● Written instruction: Return all the data below as it stands, minus the pictures.

[start Data excerpt]

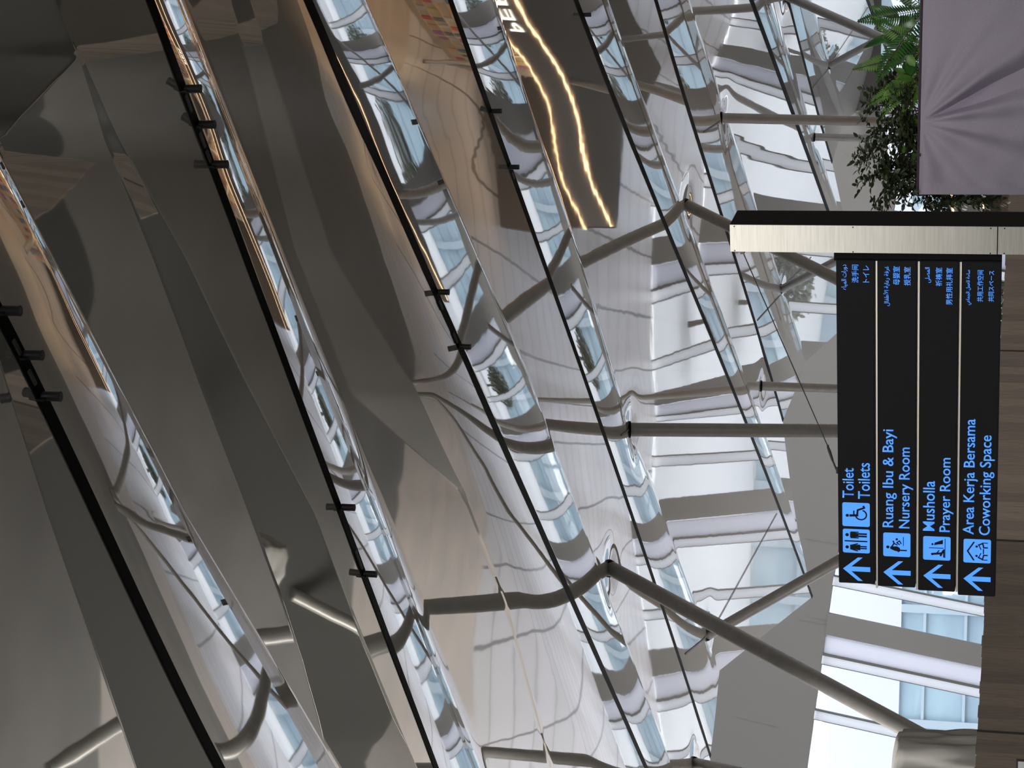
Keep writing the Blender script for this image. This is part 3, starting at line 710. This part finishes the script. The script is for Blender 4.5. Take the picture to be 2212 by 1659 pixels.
# ------------------------------------------------------------------ cloth covered base of the long strut
cb = aty(1935, 1650, 39.5)
def drape(name, cx, cy, hx, hy, ztop, mat, lab, cat, folds=.05, rz=0):
    n = 96; rowsn = 40; v = []
    for j in range(rowsn+1):
        t = j/rowsn
        if t < .22: rr = t/.22; z = ztop-.10*rr**3; k = rr
        else: u = (t-.22)/.78; z = ztop-.10-u*(ztop-.15); k = 1+.06*u
        for i in range(n):
            th = 2*math.pi*i/n; c, s = math.cos(th), math.sin(th); p = 5
            rad = 1/((abs(c)**p+abs(s)**p)**(1/p)); f = folds*min(1, 1.4*t)*.3*(math.sin(9*th+9*t)+.7*math.sin(17*th-12*t+1)+.4*math.sin(31*th+20*t))
            v.append((c*rad*hx*k+c*f, s*rad*hy*k+s*f, z+(.03*math.sin(5*th+2) if 0 < t < .3 else 0)))
    fcs = [(j*n+i, j*n+(i+1) % n, (j+1)*n+(i+1) % n, (j+1)*n+i) for j in range(rowsn) for i in range(n)]
    o = mesh(name, v, fcs, mat, smooth=True); o.location = (cx, cy, 0); o.rotation_euler.z = rz
    so = o.modifiers.new('thick', 'SOLIDIFY'); so.thickness = .01
    return tag(o, lab, cat)
edge = aty(2000, 1601, 39.5)
drape('draped_base', edge.x-1.0, 40.2, 1.0, .7, aty(1925, 1645, 39.5).z, M['cloth'], 'pale grey cloth draped over the foot of the long leaning strut', 'cloth', .30)
# small pale notice at the corner
nb = aty(2205, 1652, 24); o = empty('notice_board', (nb.x-.35, nb.y, nb.z)); tag(o, 'small pale board with a dark rim at the bottom corner before the brown hoarding', 'board')
zt_ = aty(2199, 1655, 24).z-nb.z; xr = aty(2199, 1645, 24).x-nb.x+.35
MB().box((-.5, 0, -1.4), (xr, .03, zt_)).build('board', M['white'], o); MB().box((-.5, .03, -1.42), (xr+.02, .06, zt_+.02)).build('rim', M['hem'], o)
MB().box((-.45, .06, -nb.z), (-.40, .10, -1.3)).build('leg', M['hem'], o); MB().box((xr-.1, .06, -nb.z), (xr-.05, .10, -1.3)).build('leg', M['hem'], o)

# ------------------------------------------------------------------ lavender fabric box
BD = 16.0
tl = aty(1982, 420, BD); BZ = tl.z
box = empty('fabric_covered_planter', (tl.x, tl.y, 0), math.radians(-5.6)); tag(box, 'tall planter box wrapped in creased lavender fabric', 'planter')
BWd = 3.2; BDp = 1.2
nx, nz = 220, 190; v = []
pin = aty(1986, 266, BD); pinx, pinz = pin.x-tl.x, pin.z
for j in range(nz+1):
    z = BZ*(1-j/nz)
    for i in range(nx+1):
        x = BWd*i/nx; dx, dz = x-pinx, pinz-z; r = math.hypot(dx, dz)+1e-6; th = math.atan2(dx, dz)
        amp = .085*min(1, r/.35)*math.exp(-r/3.0)
        y = -amp*(math.exp(-((th-.20)/.10)**2)*1.2+math.exp(-((th-.62)/.10)**2)*.9+math.exp(-((th-1.0)/.09)**2)*.55-math.exp(-((th-.42)/.09)**2)*.9+.5*math.exp(-((th+.18)/.10)**2)+.35*math.sin(th*9+1.5))
        y += .006*math.sin(z*9+x*3)+.004*math.sin(z*23+x*11+2)
        y *= min(1, x/.1)*min(1, (BZ-z)/.04+.0)
        v.append((x, y, z))
f = [(j*(nx+1)+i, (j+1)*(nx+1)+i, (j+1)*(nx+1)+i+1, j*(nx+1)+i+1) for j in range(nz) for i in range(nx)]
mesh('fabric_front', v, f, M['fabric'], box, smooth=True)
MB().box((.0, .03, 0), (BWd, BDp, BZ-.01), .01).build('fabric_sides', M['fabric'], box)
MB().tube([(-.004, 0, BZ), (BWd, 0, BZ)], .011, 8).tube([(-.004, 0, BZ), (-.004, BDp, BZ)], .011, 8).build('hem', M['hem'], box)
MB().box((.05, .05, BZ-.05), (BWd-.05, BDp-.05, BZ+.005)).build('soil', M['stem'], box)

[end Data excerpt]

● Result of this exercise:
Keep writing the Blender script for this image. This is part 3, starting at line 710. This part finishes the script. The script is for Blender 4.5. Take the picture to be 2212 by 1659 pixels.
# ------------------------------------------------------------------ cloth covered base of the long strut
cb = aty(1935, 1650, 39.5)
def drape(name, cx, cy, hx, hy, ztop, mat, lab, cat, folds=.05, rz=0):
    n = 96; rowsn = 40; v = []
    for j in range(rowsn+1):
        t = j/rowsn
        if t < .22: rr = t/.22; z = ztop-.10*rr**3; k = rr
        else: u = (t-.22)/.78; z = ztop-.10-u*(ztop-.15); k = 1+.06*u
        for i in range(n):
            th = 2*math.pi*i/n; c, s = math.cos(th), math.sin(th); p = 5
            rad = 1/((abs(c)**p+abs(s)**p)**(1/p)); f = folds*min(1, 1.4*t)*.3*(math.sin(9*th+9*t)+.7*math.sin(17*th-12*t+1)+.4*math.sin(31*th+20*t))
            v.append((c*rad*hx*k+c*f, s*rad*hy*k+s*f, z+(.03*math.sin(5*th+2) if 0 < t < .3 else 0)))
    fcs = [(j*n+i, j*n+(i+1) % n, (j+1)*n+(i+1) % n, (j+1)*n+i) for j in range(rowsn) for i in range(n)]
    o = mesh(name, v, fcs, mat, smooth=True); o.location = (cx, cy, 0); o.rotation_euler.z = rz
    so = o.modifiers.new('thick', 'SOLIDIFY'); so.thickness = .01
    return tag(o, lab, cat)
edge = aty(2000, 1601, 39.5)
drape('draped_base', edge.x-1.0, 40.2, 1.0, .7, aty(1925, 1645, 39.5).z, M['cloth'], 'pale grey cloth draped over the foot of the long leaning strut', 'cloth', .30)
# small pale notice at the corner
nb = aty(2205, 1652, 24); o = empty('notice_board', (nb.x-.35, nb.y, nb.z)); tag(o, 'small pale board with a dark rim at the bottom corner before the brown hoarding', 'board')
zt_ = aty(2199, 1655, 24).z-nb.z; xr = aty(2199, 1645, 24).x-nb.x+.35
MB().box((-.5, 0, -1.4), (xr, .03, zt_)).build('board', M['white'], o); MB().box((-.5, .03, -1.42), (xr+.02, .06, zt_+.02)).build('rim', M['hem'], o)
MB().box((-.45, .06, -nb.z), (-.40, .10, -1.3)).build('leg', M['hem'], o); MB().box((xr-.1, .06, -nb.z), (xr-.05, .10, -1.3)).build('leg', M['hem'], o)

# ------------------------------------------------------------------ lavender fabric box
BD = 16.0
tl = aty(1982, 420, BD); BZ = tl.z
box = empty('fabric_covered_planter', (tl.x, tl.y, 0), math.radians(-5.6)); tag(box, 'tall planter box wrapped in creased lavender fabric', 'planter')
BWd = 3.2; BDp = 1.2
nx, nz = 220, 190; v = []
pin = aty(1986, 266, BD); pinx, pinz = pin.x-tl.x, pin.z
for j in range(nz+1):
    z = BZ*(1-j/nz)
    for i in range(nx+1):
        x = BWd*i/nx; dx, dz = x-pinx, pinz-z; r = math.hypot(dx, dz)+1e-6; th = math.atan2(dx, dz)
        amp = .085*min(1, r/.35)*math.exp(-r/3.0)
        y = -amp*(math.exp(-((th-.20)/.10)**2)*1.2+math.exp(-((th-.62)/.10)**2)*.9+math.exp(-((th-1.0)/.09)**2)*.55-math.exp(-((th-.42)/.09)**2)*.9+.5*math.exp(-((th+.18)/.10)**2)+.35*math.sin(th*9+1.5))
        y += .006*math.sin(z*9+x*3)+.004*math.sin(z*23+x*11+2)
        y *= min(1, x/.1)*min(1, (BZ-z)/.04+.0)
        v.append((x, y, z))
f = [(j*(nx+1)+i, (j+1)*(nx+1)+i, (j+1)*(nx+1)+i+1, j*(nx+1)+i+1) for j in range(nz) for i in range(nx)]
mesh('fabric_front', v, f, M['fabric'], box, smooth=True)
MB().box((.0, .03, 0), (BWd, BDp, BZ-.01), .01).build('fabric_sides', M['fabric'], box)
MB().tube([(-.004, 0, BZ), (BWd, 0, BZ)], .011, 8).tube([(-.004, 0, BZ), (-.004, BDp, BZ)], .011, 8).build('hem', M['hem'], box)
MB().box((.05, .05, BZ-.05), (BWd-.05, BDp-.05, BZ+.005)).build('soil', M['stem'], box)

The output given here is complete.